--- start TASK MATERIAL ---

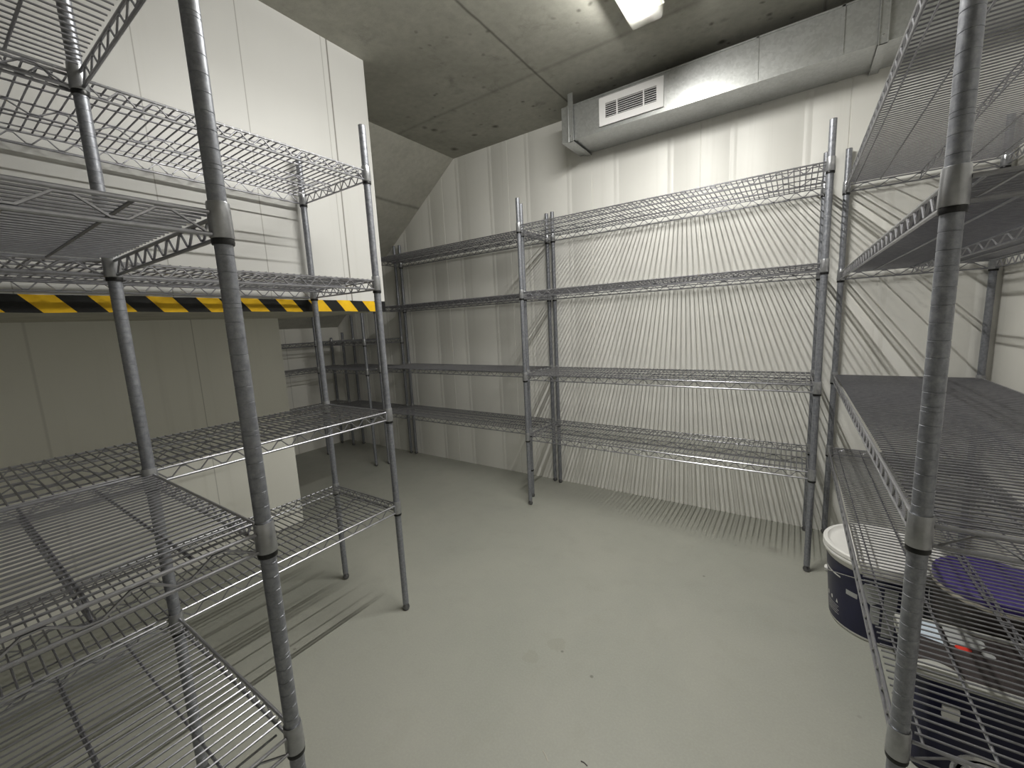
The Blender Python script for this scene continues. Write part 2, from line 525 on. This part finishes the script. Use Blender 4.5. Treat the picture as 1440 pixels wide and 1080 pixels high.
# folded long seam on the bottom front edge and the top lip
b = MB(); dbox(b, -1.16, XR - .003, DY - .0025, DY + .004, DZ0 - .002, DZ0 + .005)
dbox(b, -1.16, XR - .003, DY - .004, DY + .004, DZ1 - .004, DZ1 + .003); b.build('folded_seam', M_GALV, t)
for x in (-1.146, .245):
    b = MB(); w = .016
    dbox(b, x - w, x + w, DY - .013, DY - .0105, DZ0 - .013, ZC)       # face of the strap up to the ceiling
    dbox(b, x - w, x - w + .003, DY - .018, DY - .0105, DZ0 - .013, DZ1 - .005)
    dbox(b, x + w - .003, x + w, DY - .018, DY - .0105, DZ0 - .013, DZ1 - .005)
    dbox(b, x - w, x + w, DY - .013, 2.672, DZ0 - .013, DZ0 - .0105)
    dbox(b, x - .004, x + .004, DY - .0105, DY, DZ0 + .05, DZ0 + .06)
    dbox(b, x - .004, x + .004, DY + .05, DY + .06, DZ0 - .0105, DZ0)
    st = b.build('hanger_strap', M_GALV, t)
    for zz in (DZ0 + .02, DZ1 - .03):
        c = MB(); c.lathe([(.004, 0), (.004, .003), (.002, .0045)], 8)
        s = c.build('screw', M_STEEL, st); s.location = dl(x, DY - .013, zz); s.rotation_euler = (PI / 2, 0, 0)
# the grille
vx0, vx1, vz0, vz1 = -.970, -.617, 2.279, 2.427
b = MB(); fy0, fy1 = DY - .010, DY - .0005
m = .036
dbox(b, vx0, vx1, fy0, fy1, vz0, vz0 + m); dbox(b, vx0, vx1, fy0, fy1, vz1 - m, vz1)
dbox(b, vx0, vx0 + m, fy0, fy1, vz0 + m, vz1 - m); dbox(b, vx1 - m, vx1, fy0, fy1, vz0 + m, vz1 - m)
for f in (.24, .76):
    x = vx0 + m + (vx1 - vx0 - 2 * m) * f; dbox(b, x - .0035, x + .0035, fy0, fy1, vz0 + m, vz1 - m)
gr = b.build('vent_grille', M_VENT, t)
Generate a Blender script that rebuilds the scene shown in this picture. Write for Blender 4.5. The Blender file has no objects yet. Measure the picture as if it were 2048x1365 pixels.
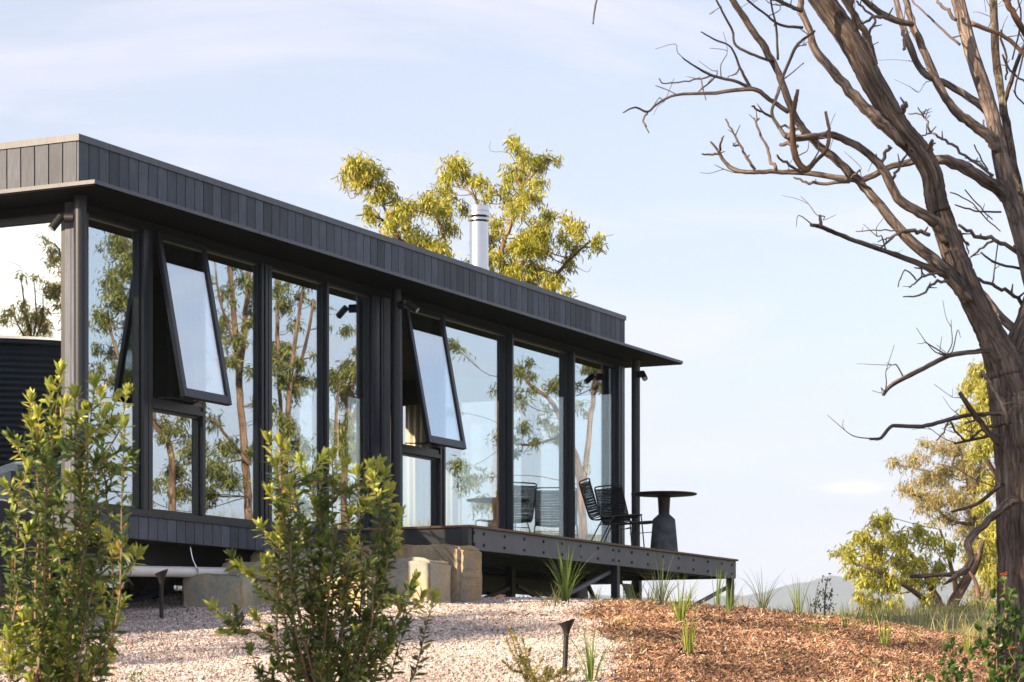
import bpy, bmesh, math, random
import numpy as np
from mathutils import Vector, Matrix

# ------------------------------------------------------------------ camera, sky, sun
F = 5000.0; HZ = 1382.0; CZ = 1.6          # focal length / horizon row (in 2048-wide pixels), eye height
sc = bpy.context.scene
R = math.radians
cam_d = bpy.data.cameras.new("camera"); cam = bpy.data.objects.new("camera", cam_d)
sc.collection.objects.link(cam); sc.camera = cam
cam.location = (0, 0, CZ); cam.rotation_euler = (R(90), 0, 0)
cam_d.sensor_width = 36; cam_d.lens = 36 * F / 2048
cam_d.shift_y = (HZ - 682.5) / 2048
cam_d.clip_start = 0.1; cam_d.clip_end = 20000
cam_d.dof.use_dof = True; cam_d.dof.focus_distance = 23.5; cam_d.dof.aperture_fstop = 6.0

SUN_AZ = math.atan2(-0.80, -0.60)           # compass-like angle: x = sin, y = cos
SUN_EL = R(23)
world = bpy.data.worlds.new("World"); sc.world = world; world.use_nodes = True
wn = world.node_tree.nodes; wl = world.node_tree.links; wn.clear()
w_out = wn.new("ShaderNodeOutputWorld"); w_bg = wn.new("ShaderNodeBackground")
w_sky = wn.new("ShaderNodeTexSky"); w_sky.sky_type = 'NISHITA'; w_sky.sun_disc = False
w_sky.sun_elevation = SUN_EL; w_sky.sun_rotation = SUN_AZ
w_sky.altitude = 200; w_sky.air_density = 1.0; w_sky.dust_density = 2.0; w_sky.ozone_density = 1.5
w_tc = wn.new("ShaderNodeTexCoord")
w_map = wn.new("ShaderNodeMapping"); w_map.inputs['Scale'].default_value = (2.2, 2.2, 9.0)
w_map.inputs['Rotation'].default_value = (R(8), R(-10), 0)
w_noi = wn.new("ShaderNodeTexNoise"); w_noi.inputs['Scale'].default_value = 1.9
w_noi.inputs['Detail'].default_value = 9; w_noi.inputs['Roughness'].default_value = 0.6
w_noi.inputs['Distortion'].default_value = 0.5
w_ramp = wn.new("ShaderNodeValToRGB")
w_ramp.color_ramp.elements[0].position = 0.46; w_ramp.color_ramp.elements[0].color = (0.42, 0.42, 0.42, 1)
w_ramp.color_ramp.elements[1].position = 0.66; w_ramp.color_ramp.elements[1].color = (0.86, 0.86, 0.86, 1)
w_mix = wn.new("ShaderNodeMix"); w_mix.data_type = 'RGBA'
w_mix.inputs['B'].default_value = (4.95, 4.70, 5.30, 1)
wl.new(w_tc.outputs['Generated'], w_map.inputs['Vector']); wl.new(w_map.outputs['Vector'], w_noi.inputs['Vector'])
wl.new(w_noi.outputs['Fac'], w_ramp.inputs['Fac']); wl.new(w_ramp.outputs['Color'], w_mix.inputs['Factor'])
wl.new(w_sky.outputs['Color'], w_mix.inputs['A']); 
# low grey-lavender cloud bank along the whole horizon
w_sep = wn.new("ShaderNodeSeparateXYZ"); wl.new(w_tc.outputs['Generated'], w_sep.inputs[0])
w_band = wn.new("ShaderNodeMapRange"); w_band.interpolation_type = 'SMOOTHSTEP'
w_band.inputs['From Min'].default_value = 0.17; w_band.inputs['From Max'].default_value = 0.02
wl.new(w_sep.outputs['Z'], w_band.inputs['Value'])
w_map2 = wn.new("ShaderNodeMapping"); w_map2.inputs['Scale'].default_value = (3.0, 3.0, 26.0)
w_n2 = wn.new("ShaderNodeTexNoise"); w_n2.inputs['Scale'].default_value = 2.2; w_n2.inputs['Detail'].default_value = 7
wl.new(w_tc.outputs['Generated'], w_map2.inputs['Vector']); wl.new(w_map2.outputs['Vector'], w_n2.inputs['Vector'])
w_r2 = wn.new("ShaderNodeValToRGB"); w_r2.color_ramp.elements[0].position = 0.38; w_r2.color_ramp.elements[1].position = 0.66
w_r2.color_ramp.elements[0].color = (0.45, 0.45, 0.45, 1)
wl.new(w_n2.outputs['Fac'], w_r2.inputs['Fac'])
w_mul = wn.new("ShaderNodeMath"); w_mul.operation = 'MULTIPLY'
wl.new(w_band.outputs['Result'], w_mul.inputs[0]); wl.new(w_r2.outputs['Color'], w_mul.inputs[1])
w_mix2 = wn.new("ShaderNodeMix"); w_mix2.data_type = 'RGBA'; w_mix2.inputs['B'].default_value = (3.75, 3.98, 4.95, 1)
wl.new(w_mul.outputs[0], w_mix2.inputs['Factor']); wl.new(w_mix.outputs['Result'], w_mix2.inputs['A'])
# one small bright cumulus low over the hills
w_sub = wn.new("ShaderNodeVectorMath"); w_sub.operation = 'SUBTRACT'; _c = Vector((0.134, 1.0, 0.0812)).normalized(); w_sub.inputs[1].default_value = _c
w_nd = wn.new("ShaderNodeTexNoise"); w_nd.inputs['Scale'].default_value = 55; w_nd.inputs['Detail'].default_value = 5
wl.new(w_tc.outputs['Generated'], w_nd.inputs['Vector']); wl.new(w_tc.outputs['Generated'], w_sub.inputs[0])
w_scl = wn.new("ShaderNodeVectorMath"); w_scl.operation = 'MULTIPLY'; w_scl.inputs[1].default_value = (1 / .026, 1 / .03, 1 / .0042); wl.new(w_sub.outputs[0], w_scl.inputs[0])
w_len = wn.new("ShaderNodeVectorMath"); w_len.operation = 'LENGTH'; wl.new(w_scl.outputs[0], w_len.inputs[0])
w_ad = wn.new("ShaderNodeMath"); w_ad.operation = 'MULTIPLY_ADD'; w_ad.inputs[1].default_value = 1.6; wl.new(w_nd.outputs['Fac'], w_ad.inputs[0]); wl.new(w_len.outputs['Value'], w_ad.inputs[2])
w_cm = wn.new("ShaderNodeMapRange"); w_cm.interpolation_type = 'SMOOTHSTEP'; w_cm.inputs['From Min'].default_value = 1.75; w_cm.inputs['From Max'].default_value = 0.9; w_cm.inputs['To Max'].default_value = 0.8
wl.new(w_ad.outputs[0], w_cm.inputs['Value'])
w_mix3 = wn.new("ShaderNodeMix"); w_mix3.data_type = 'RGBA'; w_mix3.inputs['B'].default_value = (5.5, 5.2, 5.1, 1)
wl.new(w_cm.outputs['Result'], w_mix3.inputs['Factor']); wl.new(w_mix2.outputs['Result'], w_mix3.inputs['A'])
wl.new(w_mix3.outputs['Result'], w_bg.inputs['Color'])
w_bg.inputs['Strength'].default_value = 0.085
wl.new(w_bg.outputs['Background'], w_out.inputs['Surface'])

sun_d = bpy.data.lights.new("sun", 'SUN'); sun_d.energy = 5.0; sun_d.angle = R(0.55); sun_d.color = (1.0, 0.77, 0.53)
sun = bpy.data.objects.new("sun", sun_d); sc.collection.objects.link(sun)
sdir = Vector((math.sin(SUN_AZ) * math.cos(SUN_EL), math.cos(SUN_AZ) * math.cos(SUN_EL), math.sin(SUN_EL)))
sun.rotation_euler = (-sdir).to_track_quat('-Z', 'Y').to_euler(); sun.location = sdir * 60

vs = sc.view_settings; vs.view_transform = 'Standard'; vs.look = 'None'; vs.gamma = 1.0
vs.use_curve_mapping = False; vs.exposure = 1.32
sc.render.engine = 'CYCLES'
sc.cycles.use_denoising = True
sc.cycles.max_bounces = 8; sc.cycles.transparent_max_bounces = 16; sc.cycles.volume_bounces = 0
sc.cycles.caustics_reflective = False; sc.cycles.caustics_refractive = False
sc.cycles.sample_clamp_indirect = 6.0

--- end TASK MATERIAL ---

WHAT TO PRODUCE :: Extract every line that has the string "wide" in it.

RESPONSE ::
The Blender Python script for this scene continues. Write part 2, from line 525 on. This part finishes the script. Use Blender 4.5. Treat the picture as 1440 pixels wide and 1080 pixels high.
F = 5000.0; HZ = 1382.0; CZ = 1.6          # focal length / horizon row (in 2048-wide pixels), eye height